# Information provided
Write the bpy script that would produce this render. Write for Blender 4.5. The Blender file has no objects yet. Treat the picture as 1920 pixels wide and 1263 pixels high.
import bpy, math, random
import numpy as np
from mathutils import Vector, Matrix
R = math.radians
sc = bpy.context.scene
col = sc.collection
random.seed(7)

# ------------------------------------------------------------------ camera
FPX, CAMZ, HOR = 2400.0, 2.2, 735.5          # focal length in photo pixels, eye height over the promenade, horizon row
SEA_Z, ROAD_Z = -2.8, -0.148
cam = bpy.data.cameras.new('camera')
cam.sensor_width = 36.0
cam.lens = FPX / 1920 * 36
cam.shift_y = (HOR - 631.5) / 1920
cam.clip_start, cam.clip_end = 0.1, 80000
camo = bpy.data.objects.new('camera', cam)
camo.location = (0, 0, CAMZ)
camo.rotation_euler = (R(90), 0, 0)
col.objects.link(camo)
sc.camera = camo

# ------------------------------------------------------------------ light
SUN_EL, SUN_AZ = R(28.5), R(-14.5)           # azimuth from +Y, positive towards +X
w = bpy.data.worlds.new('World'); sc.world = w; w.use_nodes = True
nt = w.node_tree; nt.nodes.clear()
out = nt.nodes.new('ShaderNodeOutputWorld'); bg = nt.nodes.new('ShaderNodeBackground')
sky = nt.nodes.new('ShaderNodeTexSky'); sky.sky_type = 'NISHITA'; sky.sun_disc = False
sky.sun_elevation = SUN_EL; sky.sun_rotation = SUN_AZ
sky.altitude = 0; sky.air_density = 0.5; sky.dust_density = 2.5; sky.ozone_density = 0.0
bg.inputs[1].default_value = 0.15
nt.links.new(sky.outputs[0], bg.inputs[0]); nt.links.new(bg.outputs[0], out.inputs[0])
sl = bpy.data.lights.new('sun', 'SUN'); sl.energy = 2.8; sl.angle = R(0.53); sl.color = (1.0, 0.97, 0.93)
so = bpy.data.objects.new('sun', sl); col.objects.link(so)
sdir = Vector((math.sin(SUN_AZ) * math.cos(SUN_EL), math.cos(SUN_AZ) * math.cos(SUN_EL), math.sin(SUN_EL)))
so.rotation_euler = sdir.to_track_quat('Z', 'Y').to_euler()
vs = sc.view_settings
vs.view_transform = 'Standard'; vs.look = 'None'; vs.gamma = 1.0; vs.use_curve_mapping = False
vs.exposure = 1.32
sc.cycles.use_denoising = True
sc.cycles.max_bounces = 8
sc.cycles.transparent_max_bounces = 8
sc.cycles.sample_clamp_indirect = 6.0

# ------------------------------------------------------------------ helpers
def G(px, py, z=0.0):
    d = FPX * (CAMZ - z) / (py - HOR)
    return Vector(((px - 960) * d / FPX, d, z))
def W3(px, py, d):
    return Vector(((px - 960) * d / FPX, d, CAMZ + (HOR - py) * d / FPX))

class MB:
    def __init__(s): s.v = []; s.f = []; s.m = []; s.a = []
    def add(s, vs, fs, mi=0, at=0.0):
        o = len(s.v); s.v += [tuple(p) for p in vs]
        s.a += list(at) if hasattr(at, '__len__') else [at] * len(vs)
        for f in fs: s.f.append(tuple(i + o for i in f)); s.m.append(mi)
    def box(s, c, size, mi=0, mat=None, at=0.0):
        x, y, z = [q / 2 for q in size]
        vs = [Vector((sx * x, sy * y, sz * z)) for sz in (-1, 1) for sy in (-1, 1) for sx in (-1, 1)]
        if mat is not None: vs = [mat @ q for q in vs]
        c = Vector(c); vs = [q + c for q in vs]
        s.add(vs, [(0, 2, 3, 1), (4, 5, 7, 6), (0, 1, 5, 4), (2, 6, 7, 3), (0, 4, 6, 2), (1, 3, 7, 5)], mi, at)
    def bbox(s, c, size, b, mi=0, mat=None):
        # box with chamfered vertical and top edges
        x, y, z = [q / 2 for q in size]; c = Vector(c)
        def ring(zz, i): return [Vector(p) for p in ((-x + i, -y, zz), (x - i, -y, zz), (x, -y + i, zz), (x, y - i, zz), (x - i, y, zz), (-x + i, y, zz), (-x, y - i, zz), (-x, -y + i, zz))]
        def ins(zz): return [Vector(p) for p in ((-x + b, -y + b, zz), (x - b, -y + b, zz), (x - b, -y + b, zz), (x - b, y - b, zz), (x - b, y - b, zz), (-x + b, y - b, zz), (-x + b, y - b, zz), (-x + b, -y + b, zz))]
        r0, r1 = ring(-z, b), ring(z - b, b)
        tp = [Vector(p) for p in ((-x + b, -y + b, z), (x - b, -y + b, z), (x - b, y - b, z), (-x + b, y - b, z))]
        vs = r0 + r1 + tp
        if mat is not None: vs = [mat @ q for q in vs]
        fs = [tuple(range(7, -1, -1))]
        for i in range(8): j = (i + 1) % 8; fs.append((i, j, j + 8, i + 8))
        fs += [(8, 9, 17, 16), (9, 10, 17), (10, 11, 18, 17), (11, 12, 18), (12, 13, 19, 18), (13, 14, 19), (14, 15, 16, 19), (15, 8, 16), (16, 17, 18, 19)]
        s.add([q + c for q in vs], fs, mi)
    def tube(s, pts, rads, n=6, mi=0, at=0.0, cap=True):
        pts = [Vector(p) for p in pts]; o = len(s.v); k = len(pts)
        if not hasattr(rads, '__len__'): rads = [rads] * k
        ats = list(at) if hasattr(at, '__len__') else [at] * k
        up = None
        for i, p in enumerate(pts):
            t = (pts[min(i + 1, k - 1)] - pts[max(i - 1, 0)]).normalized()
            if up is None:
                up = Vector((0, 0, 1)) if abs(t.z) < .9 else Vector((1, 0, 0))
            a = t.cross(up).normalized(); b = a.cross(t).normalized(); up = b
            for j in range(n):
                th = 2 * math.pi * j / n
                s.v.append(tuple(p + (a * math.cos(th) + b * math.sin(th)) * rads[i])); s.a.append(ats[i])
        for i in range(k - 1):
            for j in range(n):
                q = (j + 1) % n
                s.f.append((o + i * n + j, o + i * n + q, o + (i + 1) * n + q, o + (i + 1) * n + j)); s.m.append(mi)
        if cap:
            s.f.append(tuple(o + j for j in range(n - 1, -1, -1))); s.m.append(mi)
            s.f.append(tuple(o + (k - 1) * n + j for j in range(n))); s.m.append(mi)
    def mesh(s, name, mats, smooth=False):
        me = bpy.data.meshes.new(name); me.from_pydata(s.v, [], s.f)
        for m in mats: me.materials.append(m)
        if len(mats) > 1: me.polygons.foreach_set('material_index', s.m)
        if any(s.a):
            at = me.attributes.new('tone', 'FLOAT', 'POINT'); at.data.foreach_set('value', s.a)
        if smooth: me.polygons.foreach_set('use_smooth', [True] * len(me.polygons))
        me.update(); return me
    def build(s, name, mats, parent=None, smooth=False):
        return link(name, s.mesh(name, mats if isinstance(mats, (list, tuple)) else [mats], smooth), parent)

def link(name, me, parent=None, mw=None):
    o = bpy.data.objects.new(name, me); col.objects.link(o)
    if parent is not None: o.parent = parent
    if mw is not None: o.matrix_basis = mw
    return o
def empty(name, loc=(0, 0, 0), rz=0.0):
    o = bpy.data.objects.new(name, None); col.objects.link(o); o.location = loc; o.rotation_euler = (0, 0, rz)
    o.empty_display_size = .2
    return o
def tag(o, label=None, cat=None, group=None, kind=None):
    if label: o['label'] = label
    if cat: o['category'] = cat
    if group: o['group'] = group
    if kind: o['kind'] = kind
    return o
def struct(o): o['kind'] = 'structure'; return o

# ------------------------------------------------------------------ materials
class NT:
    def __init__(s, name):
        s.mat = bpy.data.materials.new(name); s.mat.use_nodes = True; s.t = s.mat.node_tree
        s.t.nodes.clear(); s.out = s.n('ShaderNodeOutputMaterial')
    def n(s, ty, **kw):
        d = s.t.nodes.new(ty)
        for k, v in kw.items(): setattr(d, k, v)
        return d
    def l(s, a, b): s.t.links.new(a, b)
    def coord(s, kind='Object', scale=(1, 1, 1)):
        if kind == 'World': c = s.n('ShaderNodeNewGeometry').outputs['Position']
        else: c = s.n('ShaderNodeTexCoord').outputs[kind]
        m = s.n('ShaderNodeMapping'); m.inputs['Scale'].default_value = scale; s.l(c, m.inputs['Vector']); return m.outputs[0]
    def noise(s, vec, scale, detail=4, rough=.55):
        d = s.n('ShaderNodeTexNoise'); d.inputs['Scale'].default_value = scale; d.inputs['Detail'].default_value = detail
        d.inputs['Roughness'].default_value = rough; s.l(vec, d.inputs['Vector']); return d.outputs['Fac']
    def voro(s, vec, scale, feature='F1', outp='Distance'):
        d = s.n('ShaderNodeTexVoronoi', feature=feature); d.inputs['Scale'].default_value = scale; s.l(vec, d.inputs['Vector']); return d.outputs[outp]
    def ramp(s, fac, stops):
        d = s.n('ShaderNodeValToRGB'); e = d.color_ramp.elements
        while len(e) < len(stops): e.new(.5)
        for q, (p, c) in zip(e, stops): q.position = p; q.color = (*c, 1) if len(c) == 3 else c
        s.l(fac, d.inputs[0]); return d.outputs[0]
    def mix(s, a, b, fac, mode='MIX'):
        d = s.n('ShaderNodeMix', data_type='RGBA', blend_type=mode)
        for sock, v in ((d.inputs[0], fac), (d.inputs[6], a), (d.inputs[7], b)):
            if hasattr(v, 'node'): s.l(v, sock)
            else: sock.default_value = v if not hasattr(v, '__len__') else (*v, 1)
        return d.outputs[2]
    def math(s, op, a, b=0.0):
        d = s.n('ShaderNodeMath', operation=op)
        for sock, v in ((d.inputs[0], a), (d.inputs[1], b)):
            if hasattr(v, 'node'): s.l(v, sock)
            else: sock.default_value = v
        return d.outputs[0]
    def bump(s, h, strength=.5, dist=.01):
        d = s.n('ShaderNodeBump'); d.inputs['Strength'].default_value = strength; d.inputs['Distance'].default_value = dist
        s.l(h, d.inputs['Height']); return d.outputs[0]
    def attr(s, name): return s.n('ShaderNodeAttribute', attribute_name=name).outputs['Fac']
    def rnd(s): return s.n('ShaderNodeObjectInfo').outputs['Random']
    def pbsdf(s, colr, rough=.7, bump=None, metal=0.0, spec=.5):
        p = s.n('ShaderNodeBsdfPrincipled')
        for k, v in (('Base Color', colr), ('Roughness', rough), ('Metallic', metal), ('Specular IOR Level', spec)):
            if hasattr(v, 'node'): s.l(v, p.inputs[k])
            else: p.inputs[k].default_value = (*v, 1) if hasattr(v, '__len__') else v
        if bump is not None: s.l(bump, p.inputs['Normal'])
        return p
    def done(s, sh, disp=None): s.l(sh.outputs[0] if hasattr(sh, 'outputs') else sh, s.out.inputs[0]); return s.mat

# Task
Restate the listing exactly, starting at its first line and ending at the line where "sc.camera = camo" occurs; include both and no other lines.

# Result of this exercise
Write the bpy script that would produce this render. Write for Blender 4.5. The Blender file has no objects yet. Treat the picture as 1920 pixels wide and 1263 pixels high.
import bpy, math, random
import numpy as np
from mathutils import Vector, Matrix
R = math.radians
sc = bpy.context.scene
col = sc.collection
random.seed(7)

# ------------------------------------------------------------------ camera
FPX, CAMZ, HOR = 2400.0, 2.2, 735.5          # focal length in photo pixels, eye height over the promenade, horizon row
SEA_Z, ROAD_Z = -2.8, -0.148
cam = bpy.data.cameras.new('camera')
cam.sensor_width = 36.0
cam.lens = FPX / 1920 * 36
cam.shift_y = (HOR - 631.5) / 1920
cam.clip_start, cam.clip_end = 0.1, 80000
camo = bpy.data.objects.new('camera', cam)
camo.location = (0, 0, CAMZ)
camo.rotation_euler = (R(90), 0, 0)
col.objects.link(camo)
sc.camera = camo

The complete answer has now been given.